I often wrestle with these dynamics when trying to respond to community proposals, and I think there's a hidden variable: the cost of the time to respond. As a sweeping generality, the short-term cost of writing a straight "yes" (agreeable, lax) or straight "no" (rude, firm) is cheaper than the short-term cost of writing a "yes...but" or "no...but" (politely acknowledging the other side while critically discussing the merits of particulars).

Sometimes, someone can quickly come up with an explanation that is both incisive and pithy. That's awesome, and it's a good skill to develop, but (for mere mortals like me) you can't bank on it all the time. There will be scenarios which require a trade-off (time XOR quality).

I'd wager that those two clusters ("agreeable, lax" and "rude, firm") have normal people who are pressed for time. I don't think people are generally stuck in one of those clusters, but getting out... takes time and attention.

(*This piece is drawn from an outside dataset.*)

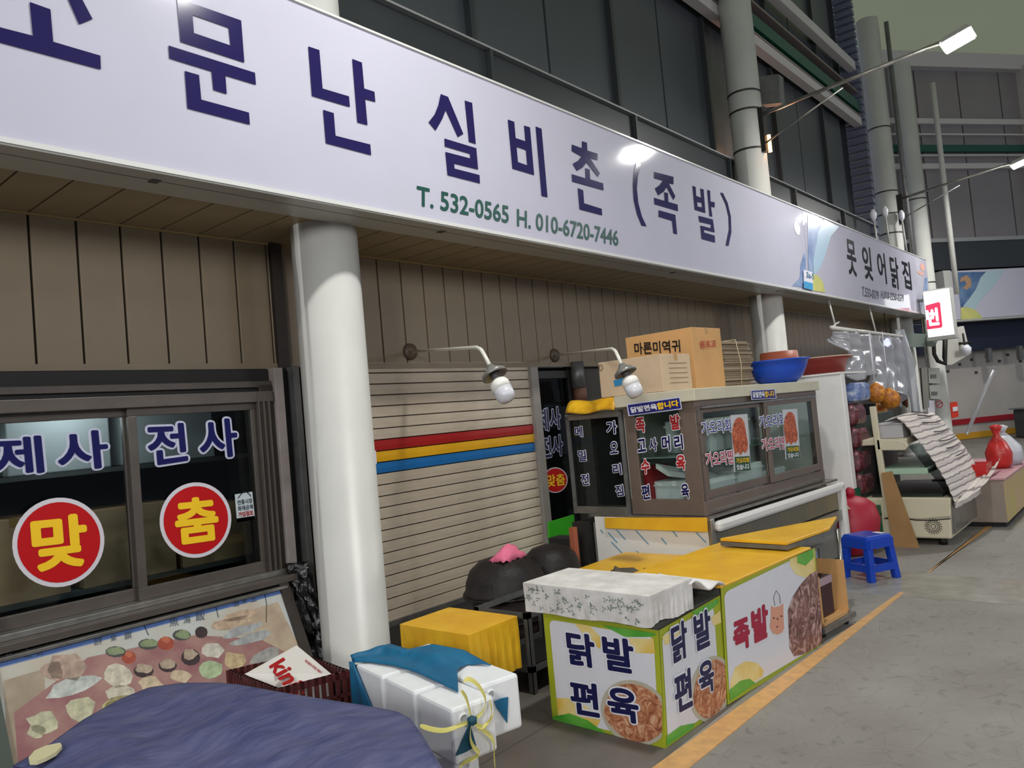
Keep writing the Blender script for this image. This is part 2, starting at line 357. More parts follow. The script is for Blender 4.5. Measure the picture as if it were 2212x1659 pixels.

Please and thank you are such basic concepts that honestly, I judge the hell out of people who don’t seem capable of it regardless of platform. If that minimal degree of politeness isn’t reflexive for you, again, the world at large judges you. Not to put too fine a point on it, but maybe “why not add it in your head” is the kind of thing thst gives some in tech a bad name?

It costs nothing to be polite.


The suggestions here seem like they're taking a sentiment with negative framing and just recasting it in a positive light. A lot of the corrected phrases assign blame, are hostile, overly confrontational, flippant, accusatory, curt, and impolite. Are you saying this kind of communication is how you think normal humans should speak with one another? What kind of environment do you think is created when everyone speaks that way to one another? Is that a place you'd like to work?

> How's that obvious?

> Just teach them to say please to Alexa et Al. Much easier and generally better to be polite when you don't need to be, than to be impolite when you're supposed to be, by mistake.